Let’s take a look at a psychology mistake many of us fall into in the stock market and in our personal lives—something we should seek to minimize or even eliminate. This nemesis is confirmation bias.
Confirmation bias can be complex and nuanced, but for our purposes, we’ll define it as determining whether an action or decision was sound after the fact—based only upon the results.
When Winning Isn’t Winning
Here’s a simple example to illustrate the dangers of confirmation bias. Imagine that you take a trip to Las Vegas and after checking into the hotel, you decide that you want to play some roulette, a fairly straightforward game where players place bets on individual numbers or on the colors black or red.
Suppose you wager that the number five will come up on the next spin, and for the stakes, you put up everything. All your money, your car, your house, the kid’s college fund, your 401(k), and anything else you have of value. The croupier spins the wheel one way, rolls the ball the other way, and when it lands, it falls on five. You win big.
Great. But the problem is, even though you won, this was a bad bet on many levels. First off, your risk was much too big. If you lost, you would’ve been wiped out. Second, the odds were against you. There is only a 1 in 35 chance of hitting a single number in roulette, meaning you only had a 2.63% chance of success.
Confirmation bias in this example might mean mean justifying the roulette bet simply because you won. In the stock market, investors often do the same thing, assuming that since they profited on a given trade, the rationale for entering it was sound.
The Biggest Danger’s in the Best Markets
Confirmation bias can allow you to ignore flaws in a trading methodology, or even the lack of a methodology. This is common in bull markets, when investors may think they’re making money because of skill instead of the simple fact that overall, most stocks are moving up.
The danger with confirmation bias is that although you might continue to win for a while, eventually your luck, or the bull market, will end, and when it does, the damage to your profit and loss can be dramatic.

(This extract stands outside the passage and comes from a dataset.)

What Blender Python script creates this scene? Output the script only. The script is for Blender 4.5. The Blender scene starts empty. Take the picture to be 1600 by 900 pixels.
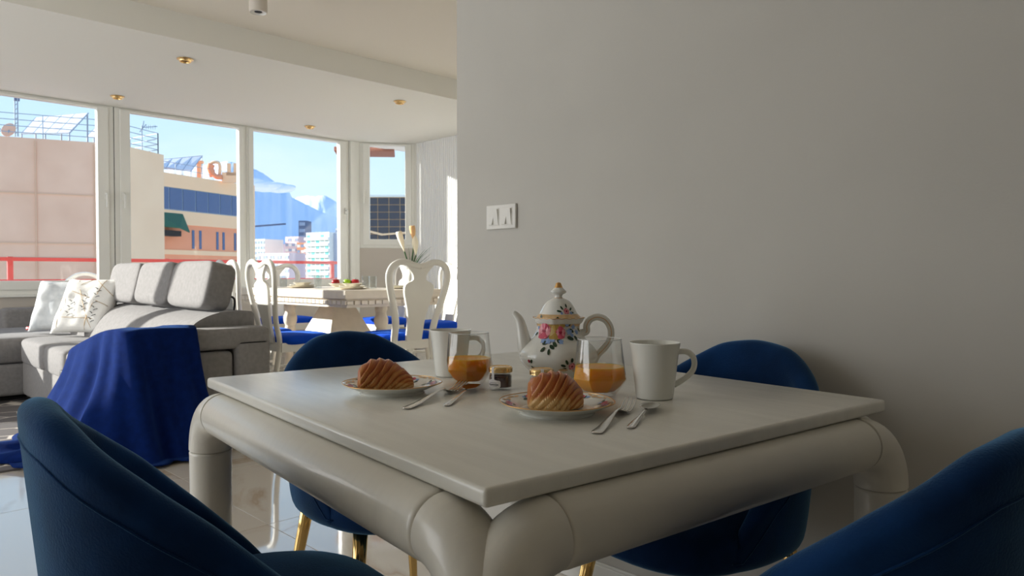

One important way you can guard against confirmation bias is by tracking your trades in a journal. This gives you an objective history of your trade data, one you can review to see if your methods are sound or if you need to adjust them.
Ultimately, traders and investors are prone to confirmation bias because we want to win and are naturally drawn to anything that positively reinforces that need. In the stock market, though, it’s not about the number of times you win. It’s the way you manage your winners versus losers that will lead you to success.